• _What you should do_: How many lines in this material include the string "from"? Answer with the number and nothing further.

------------------------------------------------------------

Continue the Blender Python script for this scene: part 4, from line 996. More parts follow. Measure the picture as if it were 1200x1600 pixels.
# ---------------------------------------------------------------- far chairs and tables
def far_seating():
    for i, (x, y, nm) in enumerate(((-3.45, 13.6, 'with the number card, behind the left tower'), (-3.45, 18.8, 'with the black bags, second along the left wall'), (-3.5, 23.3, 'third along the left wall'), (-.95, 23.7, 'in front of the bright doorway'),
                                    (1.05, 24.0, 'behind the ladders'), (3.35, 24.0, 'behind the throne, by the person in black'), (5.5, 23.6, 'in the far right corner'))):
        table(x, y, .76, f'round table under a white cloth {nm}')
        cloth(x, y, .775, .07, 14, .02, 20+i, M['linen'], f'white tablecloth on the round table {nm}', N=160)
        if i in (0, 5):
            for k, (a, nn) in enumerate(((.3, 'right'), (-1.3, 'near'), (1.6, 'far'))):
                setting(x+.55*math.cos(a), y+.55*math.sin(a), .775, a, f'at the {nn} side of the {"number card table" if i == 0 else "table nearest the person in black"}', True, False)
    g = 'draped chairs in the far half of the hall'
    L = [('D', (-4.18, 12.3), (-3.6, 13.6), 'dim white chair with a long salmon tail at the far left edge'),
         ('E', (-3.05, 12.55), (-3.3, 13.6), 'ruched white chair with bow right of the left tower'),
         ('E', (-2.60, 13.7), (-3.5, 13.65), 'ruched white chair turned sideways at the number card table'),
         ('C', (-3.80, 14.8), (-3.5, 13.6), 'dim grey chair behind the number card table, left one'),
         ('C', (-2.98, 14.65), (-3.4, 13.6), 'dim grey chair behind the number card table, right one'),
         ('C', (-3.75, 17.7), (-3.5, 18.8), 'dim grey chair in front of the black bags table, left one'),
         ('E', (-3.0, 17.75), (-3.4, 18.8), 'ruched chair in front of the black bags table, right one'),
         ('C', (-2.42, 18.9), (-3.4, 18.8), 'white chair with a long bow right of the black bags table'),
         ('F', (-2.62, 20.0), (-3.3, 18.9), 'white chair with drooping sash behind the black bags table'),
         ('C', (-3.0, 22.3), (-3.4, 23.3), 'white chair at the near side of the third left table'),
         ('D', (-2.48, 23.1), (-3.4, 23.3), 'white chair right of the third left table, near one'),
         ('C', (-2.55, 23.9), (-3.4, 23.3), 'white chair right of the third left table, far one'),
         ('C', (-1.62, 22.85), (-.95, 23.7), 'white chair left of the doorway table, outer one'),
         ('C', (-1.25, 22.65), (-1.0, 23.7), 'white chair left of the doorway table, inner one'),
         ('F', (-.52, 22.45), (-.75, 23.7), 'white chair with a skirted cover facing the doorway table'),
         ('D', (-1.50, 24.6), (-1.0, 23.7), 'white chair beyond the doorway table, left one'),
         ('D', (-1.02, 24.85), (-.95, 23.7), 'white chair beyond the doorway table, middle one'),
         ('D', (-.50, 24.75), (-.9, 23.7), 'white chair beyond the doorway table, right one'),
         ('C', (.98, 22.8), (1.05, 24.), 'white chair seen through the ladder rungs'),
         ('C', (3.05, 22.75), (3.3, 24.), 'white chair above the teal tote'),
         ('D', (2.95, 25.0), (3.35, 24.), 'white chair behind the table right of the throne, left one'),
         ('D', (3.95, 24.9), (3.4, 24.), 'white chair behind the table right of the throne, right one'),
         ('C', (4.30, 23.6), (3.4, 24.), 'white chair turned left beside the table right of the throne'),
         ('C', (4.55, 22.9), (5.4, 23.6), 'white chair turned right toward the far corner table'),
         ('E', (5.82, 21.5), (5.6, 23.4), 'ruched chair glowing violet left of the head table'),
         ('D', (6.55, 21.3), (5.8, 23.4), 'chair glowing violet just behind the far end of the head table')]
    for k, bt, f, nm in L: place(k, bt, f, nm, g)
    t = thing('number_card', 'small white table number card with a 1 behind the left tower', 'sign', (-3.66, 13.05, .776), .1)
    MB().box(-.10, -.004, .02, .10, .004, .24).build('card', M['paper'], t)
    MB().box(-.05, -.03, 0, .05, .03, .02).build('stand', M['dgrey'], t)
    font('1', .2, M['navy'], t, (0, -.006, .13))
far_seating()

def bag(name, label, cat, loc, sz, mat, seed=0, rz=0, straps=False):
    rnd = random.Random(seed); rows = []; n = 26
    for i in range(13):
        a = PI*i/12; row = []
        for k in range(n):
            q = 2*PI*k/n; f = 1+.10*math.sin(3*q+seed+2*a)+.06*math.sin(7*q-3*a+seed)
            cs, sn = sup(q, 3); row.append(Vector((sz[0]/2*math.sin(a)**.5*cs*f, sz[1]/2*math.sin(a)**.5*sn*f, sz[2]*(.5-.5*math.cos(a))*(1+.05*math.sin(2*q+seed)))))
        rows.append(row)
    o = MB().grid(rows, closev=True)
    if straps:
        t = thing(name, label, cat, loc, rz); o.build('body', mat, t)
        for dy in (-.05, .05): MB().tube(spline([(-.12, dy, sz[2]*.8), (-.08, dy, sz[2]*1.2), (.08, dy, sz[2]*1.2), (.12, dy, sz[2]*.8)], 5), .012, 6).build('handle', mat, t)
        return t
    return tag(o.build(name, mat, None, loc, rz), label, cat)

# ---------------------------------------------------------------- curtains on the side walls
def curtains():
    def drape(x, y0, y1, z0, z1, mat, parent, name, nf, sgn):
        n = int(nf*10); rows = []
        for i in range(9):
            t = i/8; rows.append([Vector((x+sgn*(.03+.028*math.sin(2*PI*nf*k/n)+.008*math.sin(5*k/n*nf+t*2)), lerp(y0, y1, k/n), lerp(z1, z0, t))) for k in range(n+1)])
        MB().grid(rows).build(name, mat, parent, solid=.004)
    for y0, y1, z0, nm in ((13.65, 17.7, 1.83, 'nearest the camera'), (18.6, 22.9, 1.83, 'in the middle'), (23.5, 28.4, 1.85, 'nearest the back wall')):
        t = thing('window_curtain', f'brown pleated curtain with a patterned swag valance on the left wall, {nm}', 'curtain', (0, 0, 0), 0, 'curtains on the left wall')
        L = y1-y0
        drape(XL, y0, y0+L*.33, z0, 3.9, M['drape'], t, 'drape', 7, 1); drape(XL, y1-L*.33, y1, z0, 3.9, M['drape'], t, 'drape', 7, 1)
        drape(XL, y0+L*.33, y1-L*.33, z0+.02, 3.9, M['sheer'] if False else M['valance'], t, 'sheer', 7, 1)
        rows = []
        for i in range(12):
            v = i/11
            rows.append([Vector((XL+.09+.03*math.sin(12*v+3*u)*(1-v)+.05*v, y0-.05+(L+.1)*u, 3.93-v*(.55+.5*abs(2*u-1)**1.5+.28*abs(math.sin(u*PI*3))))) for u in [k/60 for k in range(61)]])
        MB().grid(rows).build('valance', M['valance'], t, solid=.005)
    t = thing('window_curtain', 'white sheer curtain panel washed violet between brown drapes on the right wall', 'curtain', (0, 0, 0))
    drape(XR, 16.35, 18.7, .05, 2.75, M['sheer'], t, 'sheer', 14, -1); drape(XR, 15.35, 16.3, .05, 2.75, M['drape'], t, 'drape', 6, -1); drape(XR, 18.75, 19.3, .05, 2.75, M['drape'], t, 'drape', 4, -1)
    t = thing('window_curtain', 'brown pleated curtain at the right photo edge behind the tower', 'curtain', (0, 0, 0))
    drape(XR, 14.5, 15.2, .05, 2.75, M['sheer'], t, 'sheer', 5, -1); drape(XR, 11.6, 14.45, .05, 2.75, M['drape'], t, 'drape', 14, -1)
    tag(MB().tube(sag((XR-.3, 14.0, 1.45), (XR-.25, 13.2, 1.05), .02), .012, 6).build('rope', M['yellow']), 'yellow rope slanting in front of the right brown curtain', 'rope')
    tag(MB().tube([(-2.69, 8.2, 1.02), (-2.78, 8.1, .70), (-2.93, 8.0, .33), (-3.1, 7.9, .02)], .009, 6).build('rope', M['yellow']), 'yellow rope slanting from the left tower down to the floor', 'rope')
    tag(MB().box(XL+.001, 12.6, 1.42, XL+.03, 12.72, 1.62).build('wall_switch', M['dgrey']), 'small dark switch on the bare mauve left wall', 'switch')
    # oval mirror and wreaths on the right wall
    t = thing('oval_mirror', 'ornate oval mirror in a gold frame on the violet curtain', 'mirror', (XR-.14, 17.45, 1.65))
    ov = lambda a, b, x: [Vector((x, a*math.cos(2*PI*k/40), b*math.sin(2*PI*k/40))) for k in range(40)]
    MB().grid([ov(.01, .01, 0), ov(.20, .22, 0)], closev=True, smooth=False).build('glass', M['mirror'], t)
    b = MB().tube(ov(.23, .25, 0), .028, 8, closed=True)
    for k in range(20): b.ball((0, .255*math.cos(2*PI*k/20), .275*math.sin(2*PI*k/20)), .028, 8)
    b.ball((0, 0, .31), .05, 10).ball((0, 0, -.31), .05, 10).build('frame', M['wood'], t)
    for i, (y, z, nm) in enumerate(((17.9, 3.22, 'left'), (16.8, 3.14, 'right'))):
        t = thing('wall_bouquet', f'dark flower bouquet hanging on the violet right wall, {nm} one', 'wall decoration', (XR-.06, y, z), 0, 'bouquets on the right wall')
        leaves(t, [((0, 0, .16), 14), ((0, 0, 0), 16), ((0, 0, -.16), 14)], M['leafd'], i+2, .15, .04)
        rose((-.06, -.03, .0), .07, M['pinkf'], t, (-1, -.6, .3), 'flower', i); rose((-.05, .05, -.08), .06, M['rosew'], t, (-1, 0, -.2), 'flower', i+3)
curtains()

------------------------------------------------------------

• _Solution to this task_: 2